==== Given information

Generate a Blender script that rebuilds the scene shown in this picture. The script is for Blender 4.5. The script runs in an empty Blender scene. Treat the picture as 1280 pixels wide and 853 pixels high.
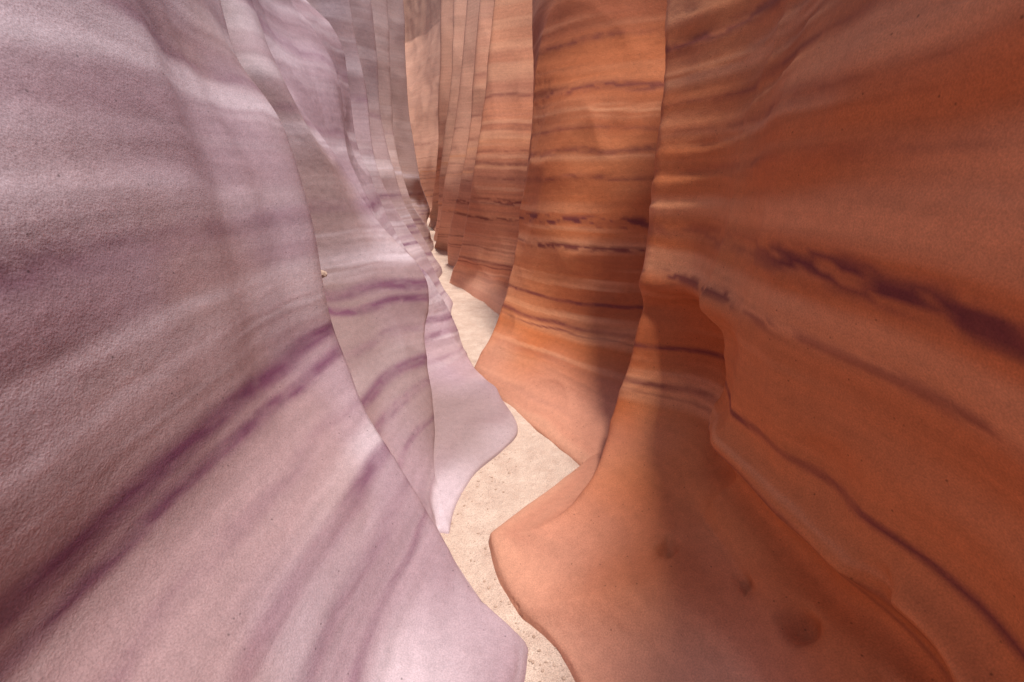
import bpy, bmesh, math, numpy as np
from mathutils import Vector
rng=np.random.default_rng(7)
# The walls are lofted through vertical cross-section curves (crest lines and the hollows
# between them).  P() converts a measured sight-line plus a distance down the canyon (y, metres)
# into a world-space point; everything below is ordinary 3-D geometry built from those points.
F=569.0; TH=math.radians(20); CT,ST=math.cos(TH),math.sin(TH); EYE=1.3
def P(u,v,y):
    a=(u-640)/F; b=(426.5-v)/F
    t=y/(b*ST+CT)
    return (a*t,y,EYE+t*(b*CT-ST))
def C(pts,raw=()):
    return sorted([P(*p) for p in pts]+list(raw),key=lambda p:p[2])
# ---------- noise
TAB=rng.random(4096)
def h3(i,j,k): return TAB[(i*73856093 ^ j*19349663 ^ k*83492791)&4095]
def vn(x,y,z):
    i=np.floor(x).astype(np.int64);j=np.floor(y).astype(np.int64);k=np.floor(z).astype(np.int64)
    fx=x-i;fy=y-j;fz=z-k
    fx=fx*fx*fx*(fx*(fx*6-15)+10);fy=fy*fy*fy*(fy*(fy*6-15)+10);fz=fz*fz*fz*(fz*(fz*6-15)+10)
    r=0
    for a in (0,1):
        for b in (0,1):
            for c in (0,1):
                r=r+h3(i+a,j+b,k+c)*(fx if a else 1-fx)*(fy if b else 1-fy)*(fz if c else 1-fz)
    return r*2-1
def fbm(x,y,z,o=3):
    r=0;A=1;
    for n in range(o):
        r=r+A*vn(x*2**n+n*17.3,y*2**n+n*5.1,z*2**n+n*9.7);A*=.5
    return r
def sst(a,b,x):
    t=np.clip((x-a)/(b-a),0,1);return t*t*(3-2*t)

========

Work instructions - Copy all the lines of data exactly as they appear, dropping any images.

Response to the task -
Generate a Blender script that rebuilds the scene shown in this picture. The script is for Blender 4.5. The script runs in an empty Blender scene. Treat the picture as 1280 pixels wide and 853 pixels high.
import bpy, bmesh, math, numpy as np
from mathutils import Vector
rng=np.random.default_rng(7)
# The walls are lofted through vertical cross-section curves (crest lines and the hollows
# between them).  P() converts a measured sight-line plus a distance down the canyon (y, metres)
# into a world-space point; everything below is ordinary 3-D geometry built from those points.
F=569.0; TH=math.radians(20); CT,ST=math.cos(TH),math.sin(TH); EYE=1.3
def P(u,v,y):
    a=(u-640)/F; b=(426.5-v)/F
    t=y/(b*ST+CT)
    return (a*t,y,EYE+t*(b*CT-ST))
def C(pts,raw=()):
    return sorted([P(*p) for p in pts]+list(raw),key=lambda p:p[2])
# ---------- noise
TAB=rng.random(4096)
def h3(i,j,k): return TAB[(i*73856093 ^ j*19349663 ^ k*83492791)&4095]
def vn(x,y,z):
    i=np.floor(x).astype(np.int64);j=np.floor(y).astype(np.int64);k=np.floor(z).astype(np.int64)
    fx=x-i;fy=y-j;fz=z-k
    fx=fx*fx*fx*(fx*(fx*6-15)+10);fy=fy*fy*fy*(fy*(fy*6-15)+10);fz=fz*fz*fz*(fz*(fz*6-15)+10)
    r=0
    for a in (0,1):
        for b in (0,1):
            for c in (0,1):
                r=r+h3(i+a,j+b,k+c)*(fx if a else 1-fx)*(fy if b else 1-fy)*(fz if c else 1-fz)
    return r*2-1
def fbm(x,y,z,o=3):
    r=0;A=1;
    for n in range(o):
        r=r+A*vn(x*2**n+n*17.3,y*2**n+n*5.1,z*2**n+n*9.7);A*=.5
    return r
def sst(a,b,x):
    t=np.clip((x-a)/(b-a),0,1);return t*t*(3-2*t)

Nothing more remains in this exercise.